Start of Dataset content

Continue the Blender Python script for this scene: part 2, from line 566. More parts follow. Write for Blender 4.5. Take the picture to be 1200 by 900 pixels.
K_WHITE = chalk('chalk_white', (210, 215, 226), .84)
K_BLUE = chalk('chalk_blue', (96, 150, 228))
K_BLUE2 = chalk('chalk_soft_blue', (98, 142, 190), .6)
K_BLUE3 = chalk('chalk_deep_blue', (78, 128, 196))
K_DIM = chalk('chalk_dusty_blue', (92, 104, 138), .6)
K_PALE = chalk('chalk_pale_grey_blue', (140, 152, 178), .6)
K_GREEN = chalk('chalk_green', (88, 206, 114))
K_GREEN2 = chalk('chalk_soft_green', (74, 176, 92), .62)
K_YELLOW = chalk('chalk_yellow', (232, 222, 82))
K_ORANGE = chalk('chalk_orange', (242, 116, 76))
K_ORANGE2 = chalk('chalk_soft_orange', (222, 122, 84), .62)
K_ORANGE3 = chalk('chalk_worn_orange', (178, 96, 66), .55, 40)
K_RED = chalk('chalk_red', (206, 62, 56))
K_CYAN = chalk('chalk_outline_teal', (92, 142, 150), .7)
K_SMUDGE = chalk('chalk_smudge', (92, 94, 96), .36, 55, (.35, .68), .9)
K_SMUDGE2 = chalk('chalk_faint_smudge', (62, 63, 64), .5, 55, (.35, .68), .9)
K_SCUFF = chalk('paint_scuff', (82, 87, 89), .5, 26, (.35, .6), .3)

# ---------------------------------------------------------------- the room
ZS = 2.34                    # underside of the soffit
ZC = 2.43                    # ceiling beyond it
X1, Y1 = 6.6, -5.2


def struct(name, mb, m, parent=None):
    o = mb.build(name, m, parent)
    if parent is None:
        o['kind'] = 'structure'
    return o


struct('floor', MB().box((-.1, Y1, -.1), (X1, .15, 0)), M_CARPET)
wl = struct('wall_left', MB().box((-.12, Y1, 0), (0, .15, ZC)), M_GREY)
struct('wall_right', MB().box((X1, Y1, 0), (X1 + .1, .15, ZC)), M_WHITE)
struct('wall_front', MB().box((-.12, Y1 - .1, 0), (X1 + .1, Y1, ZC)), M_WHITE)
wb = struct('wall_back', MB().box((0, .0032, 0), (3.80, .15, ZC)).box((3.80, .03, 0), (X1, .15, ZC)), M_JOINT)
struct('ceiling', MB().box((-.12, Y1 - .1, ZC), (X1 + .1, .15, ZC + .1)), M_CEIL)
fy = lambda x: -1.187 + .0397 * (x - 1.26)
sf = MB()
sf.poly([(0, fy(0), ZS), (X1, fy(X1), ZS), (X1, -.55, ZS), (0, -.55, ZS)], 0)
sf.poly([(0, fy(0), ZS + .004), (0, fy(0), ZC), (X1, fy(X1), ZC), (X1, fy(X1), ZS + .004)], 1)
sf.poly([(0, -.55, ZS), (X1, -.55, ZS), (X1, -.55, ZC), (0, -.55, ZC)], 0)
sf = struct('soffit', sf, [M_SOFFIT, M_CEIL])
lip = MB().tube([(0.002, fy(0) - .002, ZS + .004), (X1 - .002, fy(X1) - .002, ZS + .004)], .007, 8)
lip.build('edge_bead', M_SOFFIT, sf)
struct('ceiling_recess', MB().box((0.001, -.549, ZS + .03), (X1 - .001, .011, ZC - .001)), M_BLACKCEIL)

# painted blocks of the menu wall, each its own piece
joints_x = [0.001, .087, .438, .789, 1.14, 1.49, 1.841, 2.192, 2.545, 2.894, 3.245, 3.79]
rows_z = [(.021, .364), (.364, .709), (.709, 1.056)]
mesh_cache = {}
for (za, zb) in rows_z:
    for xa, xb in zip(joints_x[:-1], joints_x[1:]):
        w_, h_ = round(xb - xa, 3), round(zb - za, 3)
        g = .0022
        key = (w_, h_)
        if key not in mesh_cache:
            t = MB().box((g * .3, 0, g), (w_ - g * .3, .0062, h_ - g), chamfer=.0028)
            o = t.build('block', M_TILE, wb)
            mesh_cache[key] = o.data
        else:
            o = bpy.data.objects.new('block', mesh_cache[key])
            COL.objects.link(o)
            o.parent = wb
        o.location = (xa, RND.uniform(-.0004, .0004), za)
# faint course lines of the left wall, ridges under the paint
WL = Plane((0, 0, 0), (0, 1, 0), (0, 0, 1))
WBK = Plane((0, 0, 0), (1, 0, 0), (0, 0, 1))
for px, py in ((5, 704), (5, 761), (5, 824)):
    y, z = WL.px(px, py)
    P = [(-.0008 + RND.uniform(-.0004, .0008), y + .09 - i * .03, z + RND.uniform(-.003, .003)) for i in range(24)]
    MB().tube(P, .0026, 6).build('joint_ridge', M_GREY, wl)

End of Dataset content

== What needs to be done ==
Only the lines from the one holding "struct('ceiling_recess', MB().box((0.001, -.549, ZS" through the end of the listing should be given again, exactly and with both ends included.

== Output for this exercise ==
struct('ceiling_recess', MB().box((0.001, -.549, ZS + .03), (X1 - .001, .011, ZC - .001)), M_BLACKCEIL)

# painted blocks of the menu wall, each its own piece
joints_x = [0.001, .087, .438, .789, 1.14, 1.49, 1.841, 2.192, 2.545, 2.894, 3.245, 3.79]
rows_z = [(.021, .364), (.364, .709), (.709, 1.056)]
mesh_cache = {}
for (za, zb) in rows_z:
    for xa, xb in zip(joints_x[:-1], joints_x[1:]):
        w_, h_ = round(xb - xa, 3), round(zb - za, 3)
        g = .0022
        key = (w_, h_)
        if key not in mesh_cache:
            t = MB().box((g * .3, 0, g), (w_ - g * .3, .0062, h_ - g), chamfer=.0028)
            o = t.build('block', M_TILE, wb)
            mesh_cache[key] = o.data
        else:
            o = bpy.data.objects.new('block', mesh_cache[key])
            COL.objects.link(o)
            o.parent = wb
        o.location = (xa, RND.uniform(-.0004, .0004), za)
# faint course lines of the left wall, ridges under the paint
WL = Plane((0, 0, 0), (0, 1, 0), (0, 0, 1))
WBK = Plane((0, 0, 0), (1, 0, 0), (0, 0, 1))
for px, py in ((5, 704), (5, 761), (5, 824)):
    y, z = WL.px(px, py)
    P = [(-.0008 + RND.uniform(-.0004, .0008), y + .09 - i * .03, z + RND.uniform(-.003, .003)) for i in range(24)]
    MB().tube(P, .0026, 6).build('joint_ridge', M_GREY, wl)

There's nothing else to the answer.